Authorities in Iran have shut down a nonprofit high school in the city of Mahabad, northwestern Iran, for holding a mixed-gender traditional Kurdish dance party.
With an estimated population of 200,000, Mahabad is a mainly Sunni Kurd city.
The representative of the city of Urmia, the capital of West Azerbaijan Province, confirmed the closure of the school after a video circulated on social media enraged hard-line Shi'a.
The short clip showed Sunni Kurd teachers and schoolgirls dancing side by side to Kurdish music.
Urmia MP Hadi Bahari, who is also a member of the board supervising nonprofit schools in West Azerbaijan, said on June 7, "In a session held last week, it was decided to close down the school and cancel its license for good."
However, a local news outlet run by the Kurdish minority in western Iran, KurdPress, reported that the school’s headmaster had not yet received the official order to shut down the school.
Reportedly, the controversial party was initially held on May 1 but first appeared on a Telegram channel on May 15.
That day coincided with the anniversary of the death of the Shi’a’s first imam, Ali ibn Abi Talib, in 661 AD. Shi'a worldwide mourn his death each year.
Following the circulation of the controversial video on Telegram, Mahabad's Friday Prayer imam, mid-ranking Sunni cleric Mamosta Abdos-Salam Emami, said the clip had nothing to do with the imam’s death anniversary.
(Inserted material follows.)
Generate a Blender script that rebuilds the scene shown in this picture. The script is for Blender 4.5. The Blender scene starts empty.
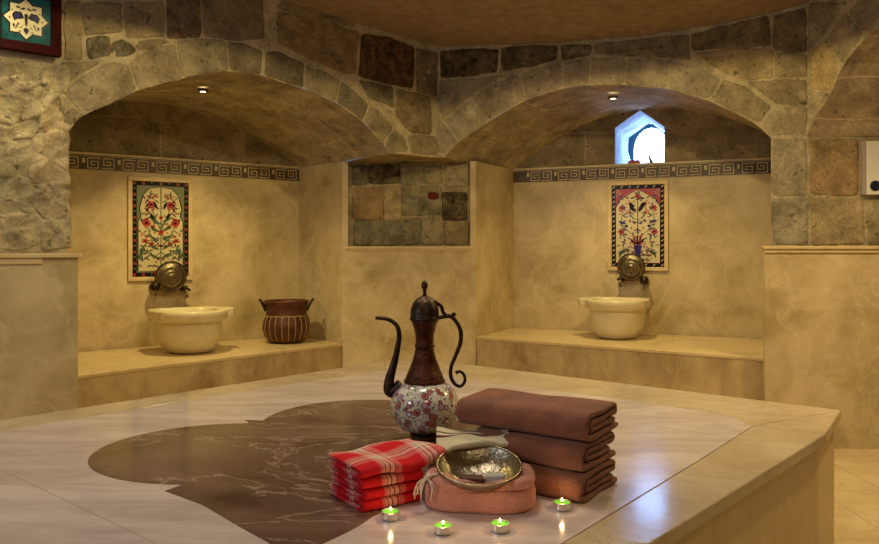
import bpy, bmesh, math, random
from mathutils import Vector, Matrix, noise
random.seed(7)
PI = math.pi
F, CX, CY, E = 760.0, 439.5, 248.0, 1.15
S = 1.27                         # wall distances relative to the first survey
def zz_(h): return E+(h-.91)*S   # surveyed height
scene = bpy.context.scene
COL = scene.collection

# ------------------------------------------------------------------ camera geometry helpers (measuring only)
def ray(px, py): return Vector(((px-CX)/F, 1.0, -(py-CY)/F))
def at(px, py, D): r = ray(px, py); return Vector((r.x*D, D, E+r.z*D))
def on_h(px, py, z):
    r = ray(px, py); t = (z-E)/r.z
    return Vector((r.x*t, t, z))
class Plane:
    """vertical wall plane; a = left end, b = right end as seen from the room; local x right, y into wall, z up"""
    def __init__(s, a, b):
        s.a = Vector((a[0], a[1], 0)); s.b = Vector((b[0], b[1], 0))
        s.d = (s.b-s.a).normalized(); s.L = (s.b-s.a).length
        s.n = Vector((-s.d.y, s.d.x, 0))
        s.M = Matrix(((s.d.x, s.n.x, 0, s.a.x), (s.d.y, s.n.y, 0, s.a.y), (0, 0, 1, 0), (0, 0, 0, 1)))
        s.rz = math.atan2(s.d.y, s.d.x)
    def px(s, x, y):
        r = ray(x, y); t = s.n.dot(s.a)/s.n.dot(Vector((r.x, r.y, 0)))
        p = Vector((r.x*t, r.y*t, E+r.z*t))
        return ((p-s.a).dot(s.d), p.z)
    def w(s, u, y, z): return s.M @ Vector((u, y, z))

# ------------------------------------------------------------------ materials
def nt(name):
    m = bpy.data.materials.new(name); m.use_nodes = True
    n = m.node_tree.nodes; l = m.node_tree.links
    return m, n, l, n['Principled BSDF']
def simple(name, col, rough=.5, metal=0, emit=None, es=0, noise_amt=0, nscale=30, bump=0, bscale=80, coat=0, sheen=0):
    m, n, l, b = nt(name)
    b.inputs['Base Color'].default_value = (*col, 1)
    b.inputs['Roughness'].default_value = rough; b.inputs['Metallic'].default_value = metal
    if coat: b.inputs['Coat Weight'].default_value = coat; b.inputs['Coat Roughness'].default_value = .1
    if sheen: b.inputs['Sheen Weight'].default_value = sheen
    if emit: b.inputs['Emission Color'].default_value = (*emit, 1); b.inputs['Emission Strength'].default_value = es
    tc = n.new('ShaderNodeTexCoord')
    if noise_amt:
        t = n.new('ShaderNodeTexNoise'); t.inputs['Scale'].default_value = nscale; t.inputs['Detail'].default_value = 6
        l.new(tc.outputs['Object'], t.inputs['Vector'])
        r = n.new('ShaderNodeValToRGB')
        r.color_ramp.elements[0].position = .3; r.color_ramp.elements[1].position = .7
        r.color_ramp.elements[0].color = (*[max(0, c*(1-noise_amt)) for c in col], 1)
        r.color_ramp.elements[1].color = (*[min(1, c*(1+noise_amt)) for c in col], 1)
        l.new(t.outputs['Fac'], r.inputs['Fac']); l.new(r.outputs['Color'], b.inputs['Base Color'])
    if bump:
        t = n.new('ShaderNodeTexNoise'); t.inputs['Scale'].default_value = bscale; t.inputs['Detail'].default_value = 4
        l.new(tc.outputs['Object'], t.inputs['Vector'])
        k = n.new('ShaderNodeBump'); k.inputs['Strength'].default_value = bump; k.inputs['Distance'].default_value = .01
        l.new(t.outputs['Fac'], k.inputs['Height']); l.new(k.outputs['Normal'], b.inputs['Normal'])
    return m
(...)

Nonetheless, judicial and education authorities of the province declared on May 28 that the headmaster had been fired.
They said the teachers who took part in the dance party were under “thorough review” and the school’s license might be revoked. Kurdish traditional dancing features men and women holding hands in a circle, with one or two dancers in the center.
According to the Encyclopedia of Islam, Kurds sing and dance at birthdays, Norouz (the first day of the Iranian calendar new year), weddings, and other ceremonies and festivals.
Kurds maintain that the traditional mixed-gender dances are a mainstay of their culture.
The row over the dance party at the Mahabad school is reminiscent of similar recent events in the Iranian capital, Tehran.
Amateur video posted early last May online showed Iranian schoolchildren dancing to a song by a U.S.-based Iranian rap singer, and it angered conservatives to the extent that deputy parliament speaker Ali Motahari said school principals should be fired and the education minister held accountable.
Domestic media reported that the dancing appeared to have been part of Teachers' Day celebrations across the country.
Iran’s official news agency (IRNA) reported on May 6 that Education Minister Mohammad Bat'haei had resigned in order to run parliament in February 2020.
However, analysts believe the recent row over the circulation of the videos showing dancing schoolgirls on social media, as well as numerous teachers' strikes to protest low wages across the country, are the reasons for Bat'haei's "forced" resignation.